What is required: From the first line of the data below, repeat each line exactly until you reach the line with "def VZ(py, Y): return V(512, py, Y)[2]"; include that line too.

Recorded data:
--------------------------------

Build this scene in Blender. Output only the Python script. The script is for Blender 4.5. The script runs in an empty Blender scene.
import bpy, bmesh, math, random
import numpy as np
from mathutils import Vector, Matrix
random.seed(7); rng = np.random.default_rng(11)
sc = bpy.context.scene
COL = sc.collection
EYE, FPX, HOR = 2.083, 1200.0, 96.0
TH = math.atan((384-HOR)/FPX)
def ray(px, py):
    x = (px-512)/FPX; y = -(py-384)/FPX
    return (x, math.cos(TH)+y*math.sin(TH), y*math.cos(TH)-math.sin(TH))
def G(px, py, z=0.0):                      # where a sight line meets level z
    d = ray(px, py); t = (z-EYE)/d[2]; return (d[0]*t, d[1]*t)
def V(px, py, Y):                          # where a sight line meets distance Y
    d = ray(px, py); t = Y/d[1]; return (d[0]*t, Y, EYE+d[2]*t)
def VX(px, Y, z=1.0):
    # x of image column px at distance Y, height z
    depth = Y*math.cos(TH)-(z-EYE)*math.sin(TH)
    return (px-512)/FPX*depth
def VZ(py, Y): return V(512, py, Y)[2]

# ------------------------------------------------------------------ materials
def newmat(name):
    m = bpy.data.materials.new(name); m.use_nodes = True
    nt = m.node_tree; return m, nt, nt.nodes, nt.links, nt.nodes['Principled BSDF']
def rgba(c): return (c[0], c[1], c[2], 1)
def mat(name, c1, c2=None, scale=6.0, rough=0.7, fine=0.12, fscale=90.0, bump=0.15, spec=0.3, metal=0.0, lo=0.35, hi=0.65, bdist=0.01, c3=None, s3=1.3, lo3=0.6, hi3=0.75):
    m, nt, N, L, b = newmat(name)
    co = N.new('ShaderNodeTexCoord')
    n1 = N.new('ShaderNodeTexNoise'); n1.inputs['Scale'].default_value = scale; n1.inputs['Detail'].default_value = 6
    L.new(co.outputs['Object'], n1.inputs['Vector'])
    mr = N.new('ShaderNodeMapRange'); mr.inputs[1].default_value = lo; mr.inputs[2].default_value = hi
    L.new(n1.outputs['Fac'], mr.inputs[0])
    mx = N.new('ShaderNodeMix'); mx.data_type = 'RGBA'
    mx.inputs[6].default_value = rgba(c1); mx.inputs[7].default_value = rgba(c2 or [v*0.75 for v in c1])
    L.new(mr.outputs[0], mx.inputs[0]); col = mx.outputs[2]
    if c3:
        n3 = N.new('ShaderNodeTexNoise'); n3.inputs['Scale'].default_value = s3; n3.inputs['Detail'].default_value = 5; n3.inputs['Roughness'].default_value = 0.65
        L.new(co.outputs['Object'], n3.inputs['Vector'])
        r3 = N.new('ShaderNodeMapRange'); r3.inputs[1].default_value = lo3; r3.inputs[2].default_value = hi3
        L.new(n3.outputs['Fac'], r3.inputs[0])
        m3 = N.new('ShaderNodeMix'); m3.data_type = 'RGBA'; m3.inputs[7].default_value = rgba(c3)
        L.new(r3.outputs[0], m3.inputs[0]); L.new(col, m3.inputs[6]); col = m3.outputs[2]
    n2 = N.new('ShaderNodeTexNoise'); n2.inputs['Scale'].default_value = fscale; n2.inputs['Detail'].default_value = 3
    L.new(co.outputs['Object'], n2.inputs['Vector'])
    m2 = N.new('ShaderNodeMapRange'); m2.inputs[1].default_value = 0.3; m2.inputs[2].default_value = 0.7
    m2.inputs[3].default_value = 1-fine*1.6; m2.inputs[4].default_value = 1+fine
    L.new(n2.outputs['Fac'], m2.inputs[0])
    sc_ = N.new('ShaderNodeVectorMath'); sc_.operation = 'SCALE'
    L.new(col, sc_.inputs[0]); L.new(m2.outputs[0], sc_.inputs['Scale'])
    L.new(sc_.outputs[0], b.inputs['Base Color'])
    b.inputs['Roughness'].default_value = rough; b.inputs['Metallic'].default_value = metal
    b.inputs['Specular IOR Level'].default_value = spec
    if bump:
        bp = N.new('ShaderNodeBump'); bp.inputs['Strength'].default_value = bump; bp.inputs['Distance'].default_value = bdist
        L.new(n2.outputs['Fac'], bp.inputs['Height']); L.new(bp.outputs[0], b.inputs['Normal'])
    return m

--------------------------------

Response below:
Build this scene in Blender. Output only the Python script. The script is for Blender 4.5. The script runs in an empty Blender scene.
import bpy, bmesh, math, random
import numpy as np
from mathutils import Vector, Matrix
random.seed(7); rng = np.random.default_rng(11)
sc = bpy.context.scene
COL = sc.collection
EYE, FPX, HOR = 2.083, 1200.0, 96.0
TH = math.atan((384-HOR)/FPX)
def ray(px, py):
    x = (px-512)/FPX; y = -(py-384)/FPX
    return (x, math.cos(TH)+y*math.sin(TH), y*math.cos(TH)-math.sin(TH))
def G(px, py, z=0.0):                      # where a sight line meets level z
    d = ray(px, py); t = (z-EYE)/d[2]; return (d[0]*t, d[1]*t)
def V(px, py, Y):                          # where a sight line meets distance Y
    d = ray(px, py); t = Y/d[1]; return (d[0]*t, Y, EYE+d[2]*t)
def VX(px, Y, z=1.0):
    # x of image column px at distance Y, height z
    depth = Y*math.cos(TH)-(z-EYE)*math.sin(TH)
    return (px-512)/FPX*depth
def VZ(py, Y): return V(512, py, Y)[2]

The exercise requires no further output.